I'm no expert but here are some reasons I can think of:

1. Any time you call, you have 0% chance of winning the pot outright. Thus, calling is a passive action whether its cold calling, limping or calling a flop bet.

2. Cold-calling keeps control of the hand to the raiser. If you re-raise, you take control of a hand and have much more fold equity and credibility for your actions on the flop.

3. If you figure you have a better hand than the raiser, but call anyways, this is not cold-calling but smooth-calling and is a deceptive play. Cold-calling is done with an hand equal or inferior to the raiser's range and thus you simply hoping to get lucky and catch up.

4. When you cold-call, you give players behind you better odds to call so you will usually end up with more competition. A re-raise will cause more folds behind you and a better chance that you will play heads-up with the raiser or even win the pot uncontested.

5. The EV of cold-calling depends a lot on your hand. Cold-calling with a small pocket pair isn't as bad if you expect callers behind you and no raises. Cold-calling with a hand like AJ or KQ is much worse and may get you into trouble.

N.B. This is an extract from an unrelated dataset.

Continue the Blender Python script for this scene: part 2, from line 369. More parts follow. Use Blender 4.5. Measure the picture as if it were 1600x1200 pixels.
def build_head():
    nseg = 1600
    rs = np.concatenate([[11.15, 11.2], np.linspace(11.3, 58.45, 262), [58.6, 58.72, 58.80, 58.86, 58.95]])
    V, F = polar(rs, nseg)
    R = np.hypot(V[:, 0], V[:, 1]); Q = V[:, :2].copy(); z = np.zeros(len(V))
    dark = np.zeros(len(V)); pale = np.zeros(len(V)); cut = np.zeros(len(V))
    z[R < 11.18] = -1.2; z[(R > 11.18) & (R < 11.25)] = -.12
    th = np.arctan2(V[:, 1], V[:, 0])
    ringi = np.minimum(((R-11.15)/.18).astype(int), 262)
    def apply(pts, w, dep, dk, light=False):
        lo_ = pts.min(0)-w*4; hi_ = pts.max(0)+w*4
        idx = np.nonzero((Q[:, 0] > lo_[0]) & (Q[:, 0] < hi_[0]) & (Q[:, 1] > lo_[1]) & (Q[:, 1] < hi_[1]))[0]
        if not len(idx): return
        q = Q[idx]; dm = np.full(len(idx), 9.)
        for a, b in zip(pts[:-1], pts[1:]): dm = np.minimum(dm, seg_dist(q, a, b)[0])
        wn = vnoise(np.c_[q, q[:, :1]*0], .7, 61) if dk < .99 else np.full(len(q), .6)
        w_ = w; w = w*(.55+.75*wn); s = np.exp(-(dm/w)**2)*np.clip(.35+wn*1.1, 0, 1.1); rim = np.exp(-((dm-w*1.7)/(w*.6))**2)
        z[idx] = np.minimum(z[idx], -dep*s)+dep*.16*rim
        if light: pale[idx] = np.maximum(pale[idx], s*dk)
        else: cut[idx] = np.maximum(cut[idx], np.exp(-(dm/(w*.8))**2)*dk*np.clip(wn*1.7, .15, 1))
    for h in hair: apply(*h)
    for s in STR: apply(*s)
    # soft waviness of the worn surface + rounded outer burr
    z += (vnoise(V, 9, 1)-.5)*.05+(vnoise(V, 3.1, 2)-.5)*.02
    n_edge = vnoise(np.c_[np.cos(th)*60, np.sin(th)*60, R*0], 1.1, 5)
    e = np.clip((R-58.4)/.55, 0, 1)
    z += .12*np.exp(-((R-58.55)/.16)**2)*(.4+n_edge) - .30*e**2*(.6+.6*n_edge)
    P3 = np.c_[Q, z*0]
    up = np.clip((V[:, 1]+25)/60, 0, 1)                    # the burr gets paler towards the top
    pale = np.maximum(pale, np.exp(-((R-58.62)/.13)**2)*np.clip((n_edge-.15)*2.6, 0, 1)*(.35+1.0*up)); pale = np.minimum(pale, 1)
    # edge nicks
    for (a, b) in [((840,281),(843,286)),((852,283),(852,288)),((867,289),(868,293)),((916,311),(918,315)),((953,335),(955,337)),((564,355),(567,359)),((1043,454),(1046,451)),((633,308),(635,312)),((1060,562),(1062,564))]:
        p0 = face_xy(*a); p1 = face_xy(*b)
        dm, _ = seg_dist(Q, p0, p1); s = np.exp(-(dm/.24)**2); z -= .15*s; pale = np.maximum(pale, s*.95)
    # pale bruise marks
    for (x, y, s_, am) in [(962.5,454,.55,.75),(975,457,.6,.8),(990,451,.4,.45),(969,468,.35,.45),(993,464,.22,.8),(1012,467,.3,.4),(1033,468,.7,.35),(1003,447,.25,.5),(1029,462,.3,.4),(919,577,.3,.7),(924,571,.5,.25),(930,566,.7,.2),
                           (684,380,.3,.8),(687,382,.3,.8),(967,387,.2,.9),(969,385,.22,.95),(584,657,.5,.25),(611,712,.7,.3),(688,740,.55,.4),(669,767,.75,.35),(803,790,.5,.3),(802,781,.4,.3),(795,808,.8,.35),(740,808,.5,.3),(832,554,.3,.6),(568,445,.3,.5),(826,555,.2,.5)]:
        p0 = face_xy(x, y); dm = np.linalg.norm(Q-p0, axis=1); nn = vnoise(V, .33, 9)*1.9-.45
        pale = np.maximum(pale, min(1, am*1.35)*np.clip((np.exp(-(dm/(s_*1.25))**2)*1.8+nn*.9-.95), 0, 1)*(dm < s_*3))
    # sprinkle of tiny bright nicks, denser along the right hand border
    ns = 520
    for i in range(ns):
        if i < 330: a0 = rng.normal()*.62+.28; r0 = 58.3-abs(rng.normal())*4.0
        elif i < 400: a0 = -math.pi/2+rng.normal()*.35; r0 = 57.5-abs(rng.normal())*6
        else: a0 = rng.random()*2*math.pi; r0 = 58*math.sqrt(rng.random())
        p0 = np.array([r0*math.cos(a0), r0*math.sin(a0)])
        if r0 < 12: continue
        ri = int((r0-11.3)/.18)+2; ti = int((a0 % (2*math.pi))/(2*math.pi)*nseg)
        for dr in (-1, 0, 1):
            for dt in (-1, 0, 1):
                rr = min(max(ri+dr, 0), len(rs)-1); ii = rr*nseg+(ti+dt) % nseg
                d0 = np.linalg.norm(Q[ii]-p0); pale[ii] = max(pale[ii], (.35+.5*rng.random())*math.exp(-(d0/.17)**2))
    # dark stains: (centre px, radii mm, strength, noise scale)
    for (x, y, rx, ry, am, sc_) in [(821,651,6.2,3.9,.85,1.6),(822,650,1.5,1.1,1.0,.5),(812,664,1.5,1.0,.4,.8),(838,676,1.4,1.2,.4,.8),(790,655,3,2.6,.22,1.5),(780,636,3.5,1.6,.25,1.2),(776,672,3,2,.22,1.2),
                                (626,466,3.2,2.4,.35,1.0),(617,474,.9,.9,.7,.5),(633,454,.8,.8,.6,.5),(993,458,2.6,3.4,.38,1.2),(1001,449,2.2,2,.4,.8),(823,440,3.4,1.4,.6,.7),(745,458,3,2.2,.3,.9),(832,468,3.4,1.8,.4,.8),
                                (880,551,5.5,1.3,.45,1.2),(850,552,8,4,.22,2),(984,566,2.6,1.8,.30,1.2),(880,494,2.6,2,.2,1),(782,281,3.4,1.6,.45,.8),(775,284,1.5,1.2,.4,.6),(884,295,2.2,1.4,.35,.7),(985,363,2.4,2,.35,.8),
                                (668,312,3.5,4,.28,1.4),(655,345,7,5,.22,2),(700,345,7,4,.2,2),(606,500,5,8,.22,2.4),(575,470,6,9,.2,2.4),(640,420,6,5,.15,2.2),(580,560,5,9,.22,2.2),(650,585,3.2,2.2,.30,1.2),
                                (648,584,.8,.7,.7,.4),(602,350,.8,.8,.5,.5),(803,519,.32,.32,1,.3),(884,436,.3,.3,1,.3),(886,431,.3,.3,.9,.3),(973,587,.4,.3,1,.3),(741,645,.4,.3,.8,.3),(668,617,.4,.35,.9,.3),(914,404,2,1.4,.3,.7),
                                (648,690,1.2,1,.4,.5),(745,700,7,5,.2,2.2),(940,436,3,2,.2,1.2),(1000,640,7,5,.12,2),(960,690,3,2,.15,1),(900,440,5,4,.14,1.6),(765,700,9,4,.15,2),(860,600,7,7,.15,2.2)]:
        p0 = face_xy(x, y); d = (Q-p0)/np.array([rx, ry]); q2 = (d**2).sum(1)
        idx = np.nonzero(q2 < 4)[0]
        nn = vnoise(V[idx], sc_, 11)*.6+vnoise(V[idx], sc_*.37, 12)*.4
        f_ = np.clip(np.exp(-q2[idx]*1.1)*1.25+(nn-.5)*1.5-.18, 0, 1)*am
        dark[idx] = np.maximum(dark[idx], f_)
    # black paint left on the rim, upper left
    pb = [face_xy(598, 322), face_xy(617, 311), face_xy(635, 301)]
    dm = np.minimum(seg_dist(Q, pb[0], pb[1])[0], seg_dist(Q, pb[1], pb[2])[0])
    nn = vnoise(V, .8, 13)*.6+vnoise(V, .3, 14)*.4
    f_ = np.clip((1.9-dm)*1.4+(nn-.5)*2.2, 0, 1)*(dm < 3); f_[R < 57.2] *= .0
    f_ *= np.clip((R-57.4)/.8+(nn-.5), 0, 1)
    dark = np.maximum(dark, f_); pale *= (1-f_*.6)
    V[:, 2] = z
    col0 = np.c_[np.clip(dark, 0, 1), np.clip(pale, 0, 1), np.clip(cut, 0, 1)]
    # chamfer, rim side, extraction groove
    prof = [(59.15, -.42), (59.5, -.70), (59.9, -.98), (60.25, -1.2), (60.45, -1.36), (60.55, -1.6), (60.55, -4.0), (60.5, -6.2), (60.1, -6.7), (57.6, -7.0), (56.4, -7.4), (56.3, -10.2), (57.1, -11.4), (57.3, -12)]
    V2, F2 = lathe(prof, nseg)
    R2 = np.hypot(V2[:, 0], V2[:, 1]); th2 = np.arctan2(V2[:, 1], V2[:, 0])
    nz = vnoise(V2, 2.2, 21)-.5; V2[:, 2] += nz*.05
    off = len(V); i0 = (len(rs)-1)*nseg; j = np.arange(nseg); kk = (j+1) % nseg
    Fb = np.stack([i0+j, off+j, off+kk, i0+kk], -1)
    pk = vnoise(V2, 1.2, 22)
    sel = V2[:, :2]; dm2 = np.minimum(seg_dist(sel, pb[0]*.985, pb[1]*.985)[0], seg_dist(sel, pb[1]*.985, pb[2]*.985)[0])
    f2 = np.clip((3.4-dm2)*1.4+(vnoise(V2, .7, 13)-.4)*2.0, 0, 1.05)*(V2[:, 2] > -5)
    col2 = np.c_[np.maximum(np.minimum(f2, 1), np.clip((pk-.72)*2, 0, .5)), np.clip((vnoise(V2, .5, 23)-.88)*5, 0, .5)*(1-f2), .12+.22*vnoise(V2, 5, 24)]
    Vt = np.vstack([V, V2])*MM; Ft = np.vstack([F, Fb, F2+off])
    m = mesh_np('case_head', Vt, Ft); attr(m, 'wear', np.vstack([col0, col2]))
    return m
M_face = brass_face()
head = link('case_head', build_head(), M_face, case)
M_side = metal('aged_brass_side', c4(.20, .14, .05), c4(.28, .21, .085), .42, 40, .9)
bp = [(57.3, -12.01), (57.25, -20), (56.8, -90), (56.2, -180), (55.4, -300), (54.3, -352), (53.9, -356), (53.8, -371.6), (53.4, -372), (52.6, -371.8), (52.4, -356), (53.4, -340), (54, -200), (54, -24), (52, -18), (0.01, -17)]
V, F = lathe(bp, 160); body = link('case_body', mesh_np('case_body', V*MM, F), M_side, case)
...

6. Keep in mind that cold-calling usually refers to the first player to call a raise. After that it is called an overcall which can be bad as well be not nearly as bad as the cold call.

7. Also, I don't believe cold-calling is as bad against a LAG habitual raiser but this is solely due to the Gap Concept. However, again you should be re-raising this LAG player a lot and not always cold-calling him.